Like staff meal, some of the dishes at Wong are delicious and some you wouldn’t want to pay for. In the delicious corner there’s South of the Border Calamari, crisply fried and popping with onion, chilies and lime — spicy, but tamed by its sour soy gyoza sauce. Sopa Caliente is another story. This riff on hot and sour soup puts beans and corn in a piquant broth striated with egg, resulting in an oily texture weighed down by legumes. Subbing in lighter ingredients over the starches might help.
Another starter, the grilled whole squid with Thai salad, is overcooked, the tubes blackened to creosote on one end.
But plump Loco Wings are expertly wok-fried until they crackle; in delightful contrast, a heavy cumin-and-herb sauce tethers the dish's components.

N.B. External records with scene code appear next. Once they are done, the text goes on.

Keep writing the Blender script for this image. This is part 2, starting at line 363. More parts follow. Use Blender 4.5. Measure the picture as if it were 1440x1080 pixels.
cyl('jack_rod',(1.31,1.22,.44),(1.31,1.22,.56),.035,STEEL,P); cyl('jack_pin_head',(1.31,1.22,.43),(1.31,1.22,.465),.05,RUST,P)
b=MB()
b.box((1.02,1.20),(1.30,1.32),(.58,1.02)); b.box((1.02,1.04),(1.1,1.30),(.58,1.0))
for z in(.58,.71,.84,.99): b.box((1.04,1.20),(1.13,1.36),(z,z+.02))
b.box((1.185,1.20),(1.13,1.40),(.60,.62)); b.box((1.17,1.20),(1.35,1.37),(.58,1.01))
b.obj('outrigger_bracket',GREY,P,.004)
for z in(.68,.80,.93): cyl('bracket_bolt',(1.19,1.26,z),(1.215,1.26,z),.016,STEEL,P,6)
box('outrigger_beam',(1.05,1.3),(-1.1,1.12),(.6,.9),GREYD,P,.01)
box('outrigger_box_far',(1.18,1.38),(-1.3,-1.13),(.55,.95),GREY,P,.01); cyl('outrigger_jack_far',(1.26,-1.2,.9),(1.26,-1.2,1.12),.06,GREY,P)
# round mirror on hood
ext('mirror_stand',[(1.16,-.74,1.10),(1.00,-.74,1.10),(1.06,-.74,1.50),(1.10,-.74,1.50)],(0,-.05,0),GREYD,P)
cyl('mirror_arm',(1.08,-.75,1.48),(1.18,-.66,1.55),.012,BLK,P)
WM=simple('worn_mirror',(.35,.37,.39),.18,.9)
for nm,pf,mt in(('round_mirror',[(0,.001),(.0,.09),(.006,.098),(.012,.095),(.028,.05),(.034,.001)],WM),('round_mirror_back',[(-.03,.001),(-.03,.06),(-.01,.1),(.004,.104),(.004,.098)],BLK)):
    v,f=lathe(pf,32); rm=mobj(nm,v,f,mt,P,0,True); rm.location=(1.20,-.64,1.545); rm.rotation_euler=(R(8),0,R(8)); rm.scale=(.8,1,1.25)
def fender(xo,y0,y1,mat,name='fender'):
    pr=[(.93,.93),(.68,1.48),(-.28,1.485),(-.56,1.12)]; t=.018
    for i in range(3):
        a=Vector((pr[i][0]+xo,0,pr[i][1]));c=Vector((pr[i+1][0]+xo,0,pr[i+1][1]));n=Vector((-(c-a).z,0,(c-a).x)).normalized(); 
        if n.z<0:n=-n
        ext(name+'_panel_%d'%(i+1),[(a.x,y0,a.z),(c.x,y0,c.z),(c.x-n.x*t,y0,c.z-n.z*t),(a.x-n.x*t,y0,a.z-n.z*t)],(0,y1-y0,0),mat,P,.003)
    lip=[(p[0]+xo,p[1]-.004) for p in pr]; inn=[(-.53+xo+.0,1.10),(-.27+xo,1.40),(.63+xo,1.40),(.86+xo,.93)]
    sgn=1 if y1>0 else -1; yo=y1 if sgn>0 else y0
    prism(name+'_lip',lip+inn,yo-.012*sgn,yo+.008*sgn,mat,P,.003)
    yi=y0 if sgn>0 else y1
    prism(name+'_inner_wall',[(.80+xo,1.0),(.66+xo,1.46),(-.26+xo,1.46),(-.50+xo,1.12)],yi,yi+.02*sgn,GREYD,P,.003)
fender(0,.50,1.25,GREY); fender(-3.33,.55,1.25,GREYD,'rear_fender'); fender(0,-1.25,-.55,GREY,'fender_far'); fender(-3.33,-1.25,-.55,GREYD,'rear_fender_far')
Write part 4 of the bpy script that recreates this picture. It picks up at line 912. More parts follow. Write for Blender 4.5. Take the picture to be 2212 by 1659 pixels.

These are just what you want during a Friday or Saturday night out, when the kitchen stays open until 2 a.m. Pivoting, ordering the guacamole with shrimp crackers was not my best move, the chips greasy and splintering to shards when I tried to scoop into the ice-cold ball of avocado dip.
Ending on a high note, the Beef Bulgogi Burrito possesses kitchen magic: Savory-sweet meat canoodles sticky rice wrapped in a mega flour tortilla. That same rice, wonderfully clumpy and starchy and sauce-absorbing, also appears alongside the killer Korean Baby Back Ribs with a tomatillo salsa that adds even more umami to an already mouth-filling plate.
Wong Gonzalez, you can at very least count on a standing engagement with me well before the same time next year. I don’t want to see you exclusively, but you’ve got it going on.
2.5 out of 4 forks
412 E. Grace St., 788-9000
Hours: Tuesday to Thursday: 11 a.m. to 2:30 p.m. and 4 p.m. to midnight; Friday and Saturday: 11:30 a.m. to 2:30 p.m. and 4 p.m. to 2 a.m.; Sunday: 4 to 10 p.m.